How a Shared Component Library Set the Stage for Ruggable’s Headless Migration

When I joined Ruggable, the engineering team was shipping features on a Shopify Theme. It worked — until it didn’t. As the company grew and set its sights on international expansion, we kept running into the same walls: tightly coupled templates, duplicated UI across codebases, and a frontend architecture that made every new market launch feel like starting from scratch.

Over the course of my time there, I led two initiatives that fundamentally reshaped how Ruggable builds and ships its web experience. And the order mattered — the first made the second possible.

Building a Shared UI Component Library

Before we could rethink the storefront architecture, we had to get our house in order.
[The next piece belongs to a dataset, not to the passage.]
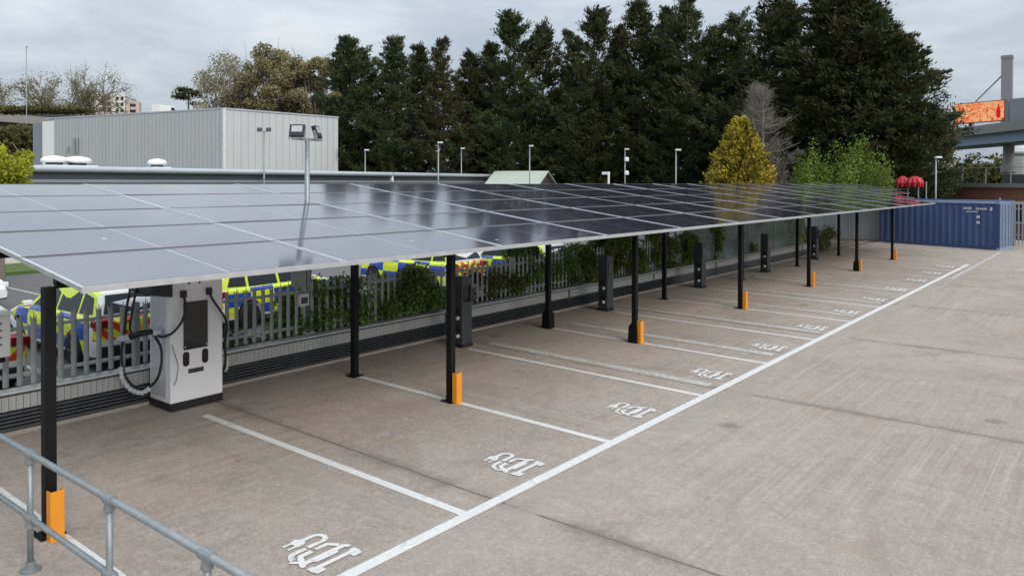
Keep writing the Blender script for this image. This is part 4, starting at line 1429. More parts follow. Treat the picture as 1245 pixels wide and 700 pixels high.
# golden conifer
def golden():
    top = at(900, 149, 47)
    H = top[2] - GZ
    t = thing('golden_conifer', 'plump golden yellow conifer in front of the dark row', 'tree', (top[0], top[1], GZ))
    rs = np.random.default_rng(77)
    n = 9000
    tt = rs.uniform(0.12, 1.0, n) ** 0.85
    prof = 2.5 * np.clip(1.02 - tt, 0, 1) ** 0.66 * np.clip(0.55 + tt * 3.0, 0, 1) + 0.06
    az = rs.uniform(0, 2 * np.pi, n)
    lump = 1 + 0.16 * np.sin(az * 5 + tt * 14) * np.sin(tt * 19) + 0.13 * np.sin(az * 9 - tt * 23) + rs.normal(0, 0.06, n)
    rr = prof * lump * rs.uniform(0.45, 1.12, n) ** 0.7
    C = np.stack([rr * np.cos(az), rr * np.sin(az), tt * H + rs.normal(0, 0.12, n)], 1)
    D = np.stack([np.cos(az), np.sin(az), np.full(n, 0.9)], 1)
    C = np.repeat(C, 4, 0) + rs.normal(size=(n * 4, 3)) * 0.09
    tint = np.clip(np.repeat(rs.random(n), 4) * 0.65 + rs.random(n * 4) * 0.35, 0, 1)
    quads('crown', leaf_quads(C, 0.24, 0.10, np.repeat(D, 4, 0), 0.5), M['golden'], t, tint)
    MB().tube([(0, 0, 0), (0, 0, H * 0.9)], [0.2, 0.05], 8).build('trunk', M['bark'], t)


golden()
for i, (px, ty, D, w, h, n, lab) in enumerate([
        (984, 197, 50, 1.7, 2.6, 9000, 'bright green shrub next to the bare tree behind the canopy'),
        (1040, 181, 50.5, 1.7, 4.2, 9500, 'tall loose bright green shrub before the dark conifers'),
        (1074, 203, 50, 0.9, 3.0, 3500, 'small bright green shrub left of the red domed covers')]):
    p_ = at(px, ty, D)
    hh = p_[2] - GZ
    shrub(lab, 'shrub', (p_[0], p_[1], GZ), (w, w, hh / 0.98), n, M['lime'], (0.15, 0.085), 'bright green shrubs behind the canopy', clumps=70, seed=64 + i, up=0.35)
t = clump_tree('yellow-green leafy tree top poking in at the left edge before the low building', -8, 177, 30, 1.5, 90, 6000, 'limeyellow', (0.15, 0.10), base=0.62, nc=46)

# greenery behind the fence
def fence_bush(lab, y0, y1, h, mat, n, leaf=(0.08, 0.055), x=-6.05, seed=1, depth=0.5, z=-0.45, cat='bush', name='bush', clumps=46):
    """growth pressed along the fence: clumps fill the whole width, with a ragged top"""
    t = thing(name, lab, cat, (x, (y0 + y1) / 2, z))
    rs = np.random.default_rng(seed)
    hw_ = (y1 - y0) / 2
    ph = rs.uniform(0, 6, 2)
    cy = rs.uniform(-hw_ * 0.92, hw_ * 0.92, clumps)
    topf = 0.82 + 0.14 * np.sin(cy * 2.1 + ph[0]) + 0.08 * np.sin(cy * 5.3 + ph[1])
    c = np.stack([rs.uniform(-depth, depth, clumps) * 0.7, cy, h * topf * rs.uniform(0.05, 1.0, clumps) ** 0.8], 1)
    cr = rs.uniform(0.14, 0.30, clumps)
    idx = rs.choice(clumps, n, p=cr ** 2 / (cr ** 2).sum())
    g = rs.normal(size=(n, 3))
    g /= np.linalg.norm(g, axis=1, keepdims=True)
    P = c[idx] + g * (cr[idx] * rs.uniform(0.3, 1.15, n))[:, None]
    P[:, 2] = np.abs(P[:, 2])
    low_ = P[:, 2] + z < 0.60                       # nothing grows through the low wall
    P[low_, 0] = np.minimum(P[low_, 0], -5.74 - x - 0.10 * rs.random(int(low_.sum())))
    tint = np.clip(rs.random(clumps)[idx] * 0.55 + rs.random(n) * 0.45, 0, 1)
    quads('leaves', leaf_quads(P, *leaf), M[mat], t, tint)
    b = MB()
    for i in range(min(16, clumps)):
        b.tube([(0.1 * rs.normal(), c[i][1] * 0.8, 0.0), tuple(c[i] * np.array([0.6, 0.95, 0.5])), tuple(c[i])], [0.016, 0.011, 0.005], 5, cap=False)
    b.build('stems', M['bark'], t)
    return t


fence_bush('dense dark green bush behind the pales, between two canopy posts', 5.9, 8.1, 2.0, 'hedge', 42000, x=-6.0, seed=31, depth=0.6, clumps=150)
fence_bush('paler green bush beside the floodlight mast behind the pales', 4.9, 6.1, 1.8, 'hedge', 14000, (0.08, 0.05), seed=32)
fence_bush('low dry bramble behind the pales right of the rapid charger', 2.9, 5.2, 1.15, 'bramble', 22000, (0.07, 0.03), seed=33, depth=0.5, clumps=80)
fence_bush('loose green bush behind the pales left of the dark bush', 8.0, 10.8, 1.5, 'bramble', 20000, (0.09, 0.05), seed=34, clumps=60)
fence_bush('straggly green bush behind the pales left of the ivy', 10.4, 13.0, 2.0, 'hedge', 24000, (0.09, 0.06), seed=35, clumps=90)
fence_bush('thick dark ivy mass on the fence behind a slim charging unit', 12.9, 16.4, 2.3, 'ivy', 60000, (0.09, 0.07), x=-5.9, seed=36, depth=0.45, clumps=150)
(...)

As Ruggable expanded to multiple storefronts, we were living the classic scaling problem: the same button, the same modal, the same product card — built slightly differently in two different codebases with two slightly different sets of bugs.

I designed and implemented a shared UI component library in TypeScript and React to fix this. The library gave both storefronts a single source of truth for UI. Every component was typed, documented, and built for reuse. Designers and engineers could reference the same vocabulary, and new features that touched shared UI could be built once and deployed everywhere.
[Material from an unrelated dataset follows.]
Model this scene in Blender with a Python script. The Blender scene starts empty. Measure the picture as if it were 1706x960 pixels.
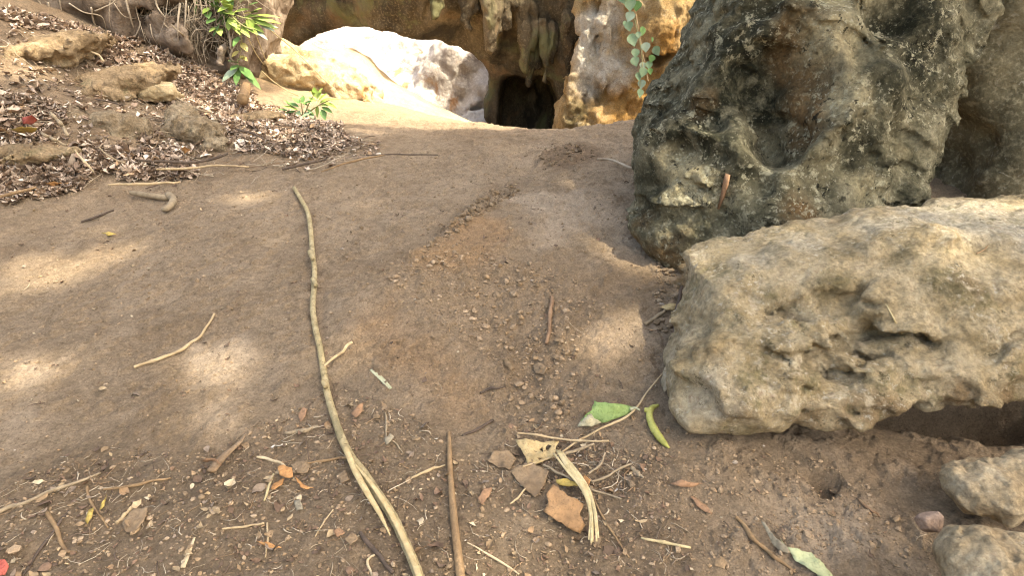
import bpy, math, random, numpy as np
from mathutils import Vector
from mathutils.bvhtree import BVHTree
from mathutils.geometry import delaunay_2d_cdt
rng = np.random.default_rng(7); random.seed(7)
SC = bpy.context.scene
COL = SC.collection
R = math.radians
# ------------------------------------------------------------------ camera
CAM = np.array([0., 0., 1.2]); PITCH = R(20); FPX = 1000.0
CP, SP = math.cos(PITCH), math.sin(PITCH)
def ray(px, py):
    u = (px - 853.) / FPX; v = (480. - py) / FPX
    return np.array([u, CP + v * SP, -SP + v * CP])
def P(px, py, Y):                      # point of the view ray at depth y = Y
    d = ray(px, py); return CAM + d * (Y / d[1])
def proj(p):
    q = np.asarray(p, float) - CAM
    dep = q[..., 1] * CP - q[..., 2] * SP
    up = q[..., 1] * SP + q[..., 2] * CP
    return 853 + FPX * q[..., 0] / dep, 480 - FPX * up / dep
cam = bpy.data.cameras.new('camera'); camo = bpy.data.objects.new('camera', cam); COL.objects.link(camo)
cam.sensor_width = 36; cam.lens = 36 * FPX / 1706; cam.clip_start = .05; cam.clip_end = 400
camo.location = CAM; camo.rotation_euler = (R(90) - PITCH, 0, 0); SC.camera = camo
# ------------------------------------------------------------------ noise
_rp = np.random.default_rng(99)
_G = _rp.normal(size=(4096, 3)); _G = (_G / np.linalg.norm(_G, axis=1, keepdims=True)).astype(np.float32)
def _pn(p):
    i = np.floor(p).astype(np.int64); f = (p - i).astype(np.float32)
    w = f * f * f * (f * (f * 6 - 15) + 10)
    res = 0
    for dx in (0, 1):
        wx = w[:, 0] if dx else 1 - w[:, 0]
        for dy in (0, 1):
            wy = w[:, 1] if dy else 1 - w[:, 1]
            for dz in (0, 1):
                wz = w[:, 2] if dz else 1 - w[:, 2]
                h = (i[:, 0] + dx) * 73856093 ^ (i[:, 1] + dy) * 19349663 ^ (i[:, 2] + dz) * 83492791
                h = (h ^ (h >> 13)) * 1274126177; h = (h ^ (h >> 16)) & 4095
                g = _G[h]
                res = res + wx * wy * wz * (g[:, 0] * (f[:, 0] - dx) + g[:, 1] * (f[:, 1] - dy) + g[:, 2] * (f[:, 2] - dz))
    return res * 1.5
def pn(p):
    p = np.asarray(p, np.float64); out = np.empty(len(p), np.float32)
    for a in range(0, len(p), 400000): out[a:a + 400000] = _pn(p[a:a + 400000])
    return out
def fbm(p, sc=1., octv=4, gain=.5, seed=0., stretch=(1, 1, 1), ridged=False):
    p = np.asarray(p, np.float64) * np.array(stretch) * sc + seed * 17.31 + .37
    a, s, tot = 1., 0., 0.
    for o in range(octv):
        n = pn(p)
        if ridged: n = 1 - 2 * np.abs(n)
        s = s + a * n; tot += a; a *= gain; p = p * 2.03 + 5.1
    return s / tot
def sstep(a, b, x):
    t = np.clip((x - a) / (b - a), 0, 1); return t * t * (3 - 2 * t)
def polysdf(pts, q):                   # 2-D signed distance, negative inside
    pts = np.asarray(pts, float); x = q[:, 0]; y = q[:, 1]
    d = np.full(len(q), 1e18); ins = np.zeros(len(q), bool)
    n = len(pts)
    for k in range(n):
        ax, ay = pts[k]; bx, by = pts[(k + 1) % n]; ex, ey = bx - ax, by - ay
        t = np.clip(((x - ax) * ex + (y - ay) * ey) / (ex * ex + ey * ey + 1e-12), 0, 1)
        d = np.minimum(d, (x - ax - t * ex) ** 2 + (y - ay - t * ey) ** 2)
        c = ((ay > y) != (by > y)) & (x < (bx - ax) * (y - ay) / (by - ay + 1e-15) + ax)
        ins ^= c
    d = np.sqrt(d); return np.where(ins, -d, d)
def linesdf(pts, q):                   # open polyline: distance, side (+ left), parameter
    pts = np.asarray(pts, float); best = np.full(len(q), 1e18); side = np.zeros(len(q)); par = np.zeros(len(q))
    for k in range(len(pts) - 1):
        a, b = pts[k], pts[k + 1]; e = b - a
        r = q - a; t = np.clip((r @ e) / (e @ e), 0, 1); o = r - t[:, None] * e
        d = (o * o).sum(1); m = d < best
        best[m] = d[m]; side[m] = np.sign(e[0] * r[m, 1] - e[1] * r[m, 0]); par[m] = (k + t[m]) / (len(pts) - 1)
    return np.sqrt(best), side, par
# ------------------------------------------------------------------ object helpers
def tag(o, label=None, cat=None, group=None, kind=None):
    if label: o['label'] = label
    if cat: o['category'] = cat
    if group: o['group'] = group
    if kind: o['kind'] = kind
    return o
def link(name, me, parent=None):
    o = bpy.data.objects.new(name, me); COL.objects.link(o)
    if parent is not None: o.parent = parent
    return o
def empty(name, loc=(0, 0, 0)):
    o = bpy.data.objects.new(name, None); o.location = loc; o.empty_display_size = .1; COL.objects.link(o); return o
def mesh_np(name, V, F, mat=None, smooth=True, col=None, origin=None):
    """V (n,3); F an int array (m,k) or list of arrays with different k"""
    V = np.asarray(V, np.float32)
    if origin is not None: V = V - np.asarray(origin, np.float32)
    Fs = F if isinstance(F, list) else [F]
    Fs = [np.asarray(f, np.int32) for f in Fs if len(f)]
    me = bpy.data.meshes.new(name)
    me.vertices.add(len(V)); me.vertices.foreach_set('co', V.ravel())
    nl = sum(f.size for f in Fs); npoly = sum(len(f) for f in Fs)
    me.loops.add(nl); me.loops.foreach_set('vertex_index', np.concatenate([f.ravel() for f in Fs]))
    tot = np.concatenate([np.full(len(f), f.shape[1], np.int32) for f in Fs])
    st = np.concatenate([[0], np.cumsum(tot)[:-1]]).astype(np.int32)
    me.polygons.add(npoly); me.polygons.foreach_set('loop_start', st); me.polygons.foreach_set('loop_total', tot)
    me.polygons.foreach_set('use_smooth', np.full(npoly, smooth))
    me.update(calc_edges=True); me.validate()
    if col is not None:
        a = me.color_attributes.new('Col', 'FLOAT_COLOR', 'POINT')
        c = np.ones((len(V), 4), np.float32); c[:, :3] = col; a.data.foreach_set('color', c.ravel())
    if mat is not None: me.materials.append(mat)
    return me
def normals(me):
    n = np.empty(len(me.vertices) * 3, np.float32); me.vertex_normals.foreach_get('vector', n); return n.reshape(-1, 3)
def surface_nets(D, org, h):
    s = D < 0; nx, ny, nz = D.shape
    def cor(A, i, j, k): return A[i:nx - 1 + i, j:ny - 1 + j, k:nz - 1 + k]
    cnt = np.zeros((nx - 1, ny - 1, nz - 1), np.int8)
    for i in (0, 1):
        for j in (0, 1):
            for k in (0, 1): cnt += cor(s, i, j, k)
    act = np.argwhere((cnt > 0) & (cnt < 8))
    vid = np.full(cnt.shape, -1, np.int32); vid[act[:, 0], act[:, 1], act[:, 2]] = np.arange(len(act))
    C = {}
    for i in (0, 1):
        for j in (0, 1):
            for k in (0, 1): C[i, j, k] = D[act[:, 0] + i, act[:, 1] + j, act[:, 2] + k]
    pos = np.zeros((len(act), 3)); n = np.zeros(len(act))
    for a in C:
        for ax in range(3):
            if a[ax]: continue
            b = list(a); b[ax] = 1; b = tuple(b)
            da, db = C[a], C[b]; m = (da < 0) != (db < 0)
            t = np.where(m, da / np.where(m, da - db, 1), 0)
            p = np.array(a, float) + np.zeros((len(act), 3)); p[:, ax] = t
            pos += p * m[:, None]; n += m
    V = (act + pos / n[:, None]) * h + org
    Q = []
    for ax in range(3):
        o1, o2 = [(1, 2), (2, 0), (0, 1)][ax]
        sl0 = [slice(0, None)] * 3; sl1 = [slice(0, None)] * 3
        sl0[ax] = slice(0, -1); sl1[ax] = slice(1, None)
        A = s[tuple(sl0)]; B = s[tuple(sl1)]
        e = np.argwhere(A != B)
        ok = (e[:, o1] > 0) & (e[:, o2] > 0) & (e[:, o1] < D.shape[o1] - 1) & (e[:, o2] < D.shape[o2] - 1)
        e = e[ok]; inside = A[e[:, 0], e[:, 1], e[:, 2]]
        def v(d1, d2):
            c = e.copy(); c[:, o1] -= d1; c[:, o2] -= d2; return vid[c[:, 0], c[:, 1], c[:, 2]]
        q = np.stack([v(1, 1), v(0, 1), v(0, 0), v(1, 0)], 1)
        q[~inside] = q[~inside][:, ::-1]
        Q.append(q)
    return V, np.concatenate(Q)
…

The impact was immediate. Feature delivery accelerated because engineers weren’t rebuilding common patterns from scratch. Design consistency improved because the components enforced the system. And onboarding new engineers got easier — instead of learning the quirks of two different codebases, they could learn the library and be productive on either storefront.

But the component library did something else that wasn’t obvious at the time: it decoupled our UI from the Shopify theme layer. By extracting our design system into standalone React components, we had — almost by accident — built the foundation for a much bigger move.

Migrating to a Headless Next.js Storefront

With a portable component library in hand, we were in a position to take on what would have otherwise been a far riskier project. I led a team of nine engineers through a full migration from Shopify’s monolithic theme architecture to a headless Next.js storefront.

If you’ve ever done a migration of this scale on a live e-commerce site, you know it’s not just a technical lift — it’s an exercise in coordination, risk management, and maintaining business continuity while swapping out the engine mid-flight. Having a proven, self-contained component library meant we weren’t rebuilding the UI from scratch alongside the architecture. The team could focus on routing, data fetching, and infrastructure while dropping in components that already worked.

Shopify Themes had given us rigid templating, limited control over performance, and a development workflow that slowed us down as the team and product grew. With Next.js, we gained full control over rendering, routing, and data fetching. Server-side rendering and static generation gave us the performance improvements we needed, and the decoupled architecture meant frontend and backend teams could move independently. Most importantly, the new storefront gave us the flexibility to support international market expansion — localized experiences, region-specific logic, and multi-storefront configurations that would have been painful to maintain in the old system.

The migration wasn’t a big-bang rewrite. We planned it carefully, rolled it out incrementally, and made sure the team had the patterns and tooling in place to build confidently on the new stack from day one.

What I Took Away

These projects reinforced a few things I believe deeply about engineering work at this scale. First, the best migrations are won before they start — by investing in the foundational work that reduces risk and scope when the big move comes. Second, shared infrastructure like a component library isn’t a nice-to-have — it’s a multiplier that pays dividends on every feature you ship after it exists. And third, the best technical work is the kind that makes everyone around you faster.

I’m proud of what we built at Ruggable, and I’m grateful to the team that made it possible.